Schließlich wird es mit zunehmendem Alter auch Interesse an anderen Kindern zeigen und mit ihnen kommunizieren wollen. Irgendwann, wenn vermehrt Kontakt zu anderen Kindern besteht, wird es lernen, Freundschaften zu schließen, sich zu streiten und auch mal zu raufen.

Credit: Lena von Blommalena

Meine Sorgen und Ängste.

Die Phase des Freundschaften Schließens haben wir bereits erreicht. Sind wir mit einzelnen anderen Kindern unterwegs, spielt Samuel auch oft gemeinsam mit ihnen und es wird richtig ausgelassen getobt und gelacht. Klar wird auch gezankt, vor allem um das Spielzeug, aber das ist ja auch völlig normal und gehört zur natürlichen Entwicklung eines Kindes.

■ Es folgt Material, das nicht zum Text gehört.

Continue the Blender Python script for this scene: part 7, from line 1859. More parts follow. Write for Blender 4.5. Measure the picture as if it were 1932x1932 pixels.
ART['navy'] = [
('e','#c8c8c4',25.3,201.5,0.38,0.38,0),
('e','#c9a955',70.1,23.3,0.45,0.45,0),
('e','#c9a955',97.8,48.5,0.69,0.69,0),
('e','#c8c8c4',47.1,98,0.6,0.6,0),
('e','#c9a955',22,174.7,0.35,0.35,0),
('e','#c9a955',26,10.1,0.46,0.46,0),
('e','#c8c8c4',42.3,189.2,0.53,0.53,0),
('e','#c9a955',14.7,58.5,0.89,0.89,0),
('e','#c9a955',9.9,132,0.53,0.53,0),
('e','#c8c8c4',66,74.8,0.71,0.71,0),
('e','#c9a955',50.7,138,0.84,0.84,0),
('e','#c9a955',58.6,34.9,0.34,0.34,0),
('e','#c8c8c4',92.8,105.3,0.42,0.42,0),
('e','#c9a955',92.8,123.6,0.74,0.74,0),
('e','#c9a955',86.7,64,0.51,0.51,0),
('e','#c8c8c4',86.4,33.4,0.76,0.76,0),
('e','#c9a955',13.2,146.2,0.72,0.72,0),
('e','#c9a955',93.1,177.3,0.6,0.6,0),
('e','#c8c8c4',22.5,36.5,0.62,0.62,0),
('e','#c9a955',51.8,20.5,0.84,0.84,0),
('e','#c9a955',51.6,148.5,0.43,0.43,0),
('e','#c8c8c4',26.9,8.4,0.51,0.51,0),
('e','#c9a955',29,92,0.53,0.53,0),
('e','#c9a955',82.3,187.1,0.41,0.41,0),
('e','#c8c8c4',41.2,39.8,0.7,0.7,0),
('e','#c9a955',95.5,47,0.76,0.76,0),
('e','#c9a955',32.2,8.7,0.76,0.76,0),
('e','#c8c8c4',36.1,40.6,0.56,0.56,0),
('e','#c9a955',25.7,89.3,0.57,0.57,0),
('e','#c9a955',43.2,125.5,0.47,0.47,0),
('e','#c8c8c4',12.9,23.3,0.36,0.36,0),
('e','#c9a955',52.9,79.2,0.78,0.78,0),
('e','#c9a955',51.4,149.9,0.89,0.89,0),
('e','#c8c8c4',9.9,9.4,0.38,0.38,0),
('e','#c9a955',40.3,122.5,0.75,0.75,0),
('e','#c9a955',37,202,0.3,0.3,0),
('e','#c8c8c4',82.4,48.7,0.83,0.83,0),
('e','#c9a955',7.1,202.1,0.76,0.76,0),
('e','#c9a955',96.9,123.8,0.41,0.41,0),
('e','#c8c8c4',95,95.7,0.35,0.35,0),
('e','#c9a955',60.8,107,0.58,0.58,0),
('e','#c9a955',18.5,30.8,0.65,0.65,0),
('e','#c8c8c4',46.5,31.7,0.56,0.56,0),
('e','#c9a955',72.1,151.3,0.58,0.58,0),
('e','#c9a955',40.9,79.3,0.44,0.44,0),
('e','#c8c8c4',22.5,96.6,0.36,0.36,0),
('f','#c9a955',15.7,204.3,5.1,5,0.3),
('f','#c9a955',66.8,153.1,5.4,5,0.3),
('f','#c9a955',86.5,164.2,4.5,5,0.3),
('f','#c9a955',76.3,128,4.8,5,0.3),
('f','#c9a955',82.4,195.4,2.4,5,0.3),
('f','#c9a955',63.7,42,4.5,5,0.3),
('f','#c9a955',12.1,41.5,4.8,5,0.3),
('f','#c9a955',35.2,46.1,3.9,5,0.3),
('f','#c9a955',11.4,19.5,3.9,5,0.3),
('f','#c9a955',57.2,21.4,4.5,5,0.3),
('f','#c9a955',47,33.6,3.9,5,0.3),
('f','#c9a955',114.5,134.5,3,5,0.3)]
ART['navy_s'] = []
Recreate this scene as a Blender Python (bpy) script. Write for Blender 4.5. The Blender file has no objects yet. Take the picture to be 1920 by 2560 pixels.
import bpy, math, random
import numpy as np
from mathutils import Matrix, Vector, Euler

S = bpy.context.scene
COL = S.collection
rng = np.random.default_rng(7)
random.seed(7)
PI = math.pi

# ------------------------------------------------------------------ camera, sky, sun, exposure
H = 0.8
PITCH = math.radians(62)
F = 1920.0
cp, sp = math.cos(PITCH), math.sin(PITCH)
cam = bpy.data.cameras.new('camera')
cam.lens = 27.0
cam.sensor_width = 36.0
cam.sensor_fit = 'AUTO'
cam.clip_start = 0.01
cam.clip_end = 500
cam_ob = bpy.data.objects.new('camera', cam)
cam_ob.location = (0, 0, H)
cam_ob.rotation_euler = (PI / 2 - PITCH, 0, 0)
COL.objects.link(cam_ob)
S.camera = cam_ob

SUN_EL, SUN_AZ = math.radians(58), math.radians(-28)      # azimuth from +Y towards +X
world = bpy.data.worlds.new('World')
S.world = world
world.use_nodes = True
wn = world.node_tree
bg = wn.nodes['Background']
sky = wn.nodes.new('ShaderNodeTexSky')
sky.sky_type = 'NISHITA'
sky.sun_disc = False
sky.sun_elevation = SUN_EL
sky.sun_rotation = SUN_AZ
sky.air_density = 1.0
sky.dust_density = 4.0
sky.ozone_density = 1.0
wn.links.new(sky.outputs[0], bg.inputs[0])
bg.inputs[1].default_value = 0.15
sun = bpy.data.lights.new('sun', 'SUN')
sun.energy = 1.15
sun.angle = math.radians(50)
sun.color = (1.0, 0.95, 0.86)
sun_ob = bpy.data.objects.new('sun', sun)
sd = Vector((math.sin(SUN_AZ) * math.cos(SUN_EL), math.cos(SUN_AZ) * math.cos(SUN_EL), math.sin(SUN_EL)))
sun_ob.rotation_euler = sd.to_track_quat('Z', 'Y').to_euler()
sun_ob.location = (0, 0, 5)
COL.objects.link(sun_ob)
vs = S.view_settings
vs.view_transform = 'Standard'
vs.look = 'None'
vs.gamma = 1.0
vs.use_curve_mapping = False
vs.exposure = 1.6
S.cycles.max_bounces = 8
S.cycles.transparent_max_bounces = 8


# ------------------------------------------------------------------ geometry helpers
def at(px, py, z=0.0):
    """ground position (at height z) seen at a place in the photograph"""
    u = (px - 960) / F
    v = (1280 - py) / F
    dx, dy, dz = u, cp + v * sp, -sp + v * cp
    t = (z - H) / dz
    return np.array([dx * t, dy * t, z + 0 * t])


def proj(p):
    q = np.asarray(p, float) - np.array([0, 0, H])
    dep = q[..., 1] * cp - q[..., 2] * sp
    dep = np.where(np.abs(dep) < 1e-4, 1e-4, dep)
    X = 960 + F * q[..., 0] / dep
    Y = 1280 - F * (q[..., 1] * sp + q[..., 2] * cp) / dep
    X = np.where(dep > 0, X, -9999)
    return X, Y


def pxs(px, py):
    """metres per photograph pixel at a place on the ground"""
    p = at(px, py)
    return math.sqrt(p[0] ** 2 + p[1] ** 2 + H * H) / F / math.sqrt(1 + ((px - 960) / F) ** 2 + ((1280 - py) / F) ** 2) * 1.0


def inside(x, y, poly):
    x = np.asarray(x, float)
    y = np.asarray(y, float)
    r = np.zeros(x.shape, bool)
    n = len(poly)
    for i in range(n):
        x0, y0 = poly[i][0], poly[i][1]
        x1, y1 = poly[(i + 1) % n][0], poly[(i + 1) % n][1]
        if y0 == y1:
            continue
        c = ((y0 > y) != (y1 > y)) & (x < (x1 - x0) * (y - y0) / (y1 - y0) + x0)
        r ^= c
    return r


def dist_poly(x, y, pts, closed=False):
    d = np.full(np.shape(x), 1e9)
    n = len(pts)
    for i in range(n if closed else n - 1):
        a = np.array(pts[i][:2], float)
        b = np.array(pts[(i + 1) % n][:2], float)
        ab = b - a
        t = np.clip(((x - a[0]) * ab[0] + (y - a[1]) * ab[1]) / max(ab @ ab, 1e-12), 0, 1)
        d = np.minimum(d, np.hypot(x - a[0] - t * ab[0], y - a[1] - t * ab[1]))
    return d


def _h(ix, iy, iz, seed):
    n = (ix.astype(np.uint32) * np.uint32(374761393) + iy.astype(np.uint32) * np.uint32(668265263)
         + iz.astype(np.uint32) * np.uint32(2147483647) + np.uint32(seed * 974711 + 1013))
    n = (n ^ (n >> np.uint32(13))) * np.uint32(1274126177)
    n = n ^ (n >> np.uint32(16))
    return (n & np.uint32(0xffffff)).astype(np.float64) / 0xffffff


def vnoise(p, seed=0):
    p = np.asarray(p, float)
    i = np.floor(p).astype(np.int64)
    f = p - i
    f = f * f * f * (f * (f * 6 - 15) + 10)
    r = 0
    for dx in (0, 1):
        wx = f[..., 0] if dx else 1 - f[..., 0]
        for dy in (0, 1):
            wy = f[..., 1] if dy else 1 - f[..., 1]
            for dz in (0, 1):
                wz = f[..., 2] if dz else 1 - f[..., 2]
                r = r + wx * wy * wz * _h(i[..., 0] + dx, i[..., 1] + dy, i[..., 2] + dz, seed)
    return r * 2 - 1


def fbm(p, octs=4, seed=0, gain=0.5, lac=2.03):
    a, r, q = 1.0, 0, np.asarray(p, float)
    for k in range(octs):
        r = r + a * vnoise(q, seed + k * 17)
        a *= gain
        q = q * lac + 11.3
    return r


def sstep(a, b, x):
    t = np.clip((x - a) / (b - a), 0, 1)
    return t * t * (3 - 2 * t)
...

Mich macht Samuels Verhalten in Gruppen dagegen mittlerweile ganz verrückt und ich frage mich immer wieder, wo wohl die Ursache für sein Weinen liegt. Ist ihm die Gesamtsituation zu viel? Ist es ihm zu laut? Hat er Angst vor den anderen Kindern? Und natürlich frage ich mich, ob und wann mit diesem Verhalten es einen richtigen Zeitpunkt für die Fremdbetreuung gibt.
Es fällt mir immer schwerer gelassen zu solchen Treffen zu fahren und es dort auch zu bleiben. Irgendwann bin ich automatisch gestresst oder genervt, weil ich einfach nicht verstehe was mein kleiner Samuel hat. So oft wünsche ich mir dann innerlich, dass er schon etwas größer wäre und mir sagen könnte, was ihn so verzweifeln lässt. Bis er das kann bleibt mir aber wohl nur eins: es immer wieder versuchen und ihm dabei so viel Zeit und Nähe zu geben, wie er braucht.

Habt ihr solche Situationen schon erlebt? Was tut ihr dann und was ist die Konsequenz daraus? Ich bin momentan völlig ratlos und dankbar für den Austausch hier.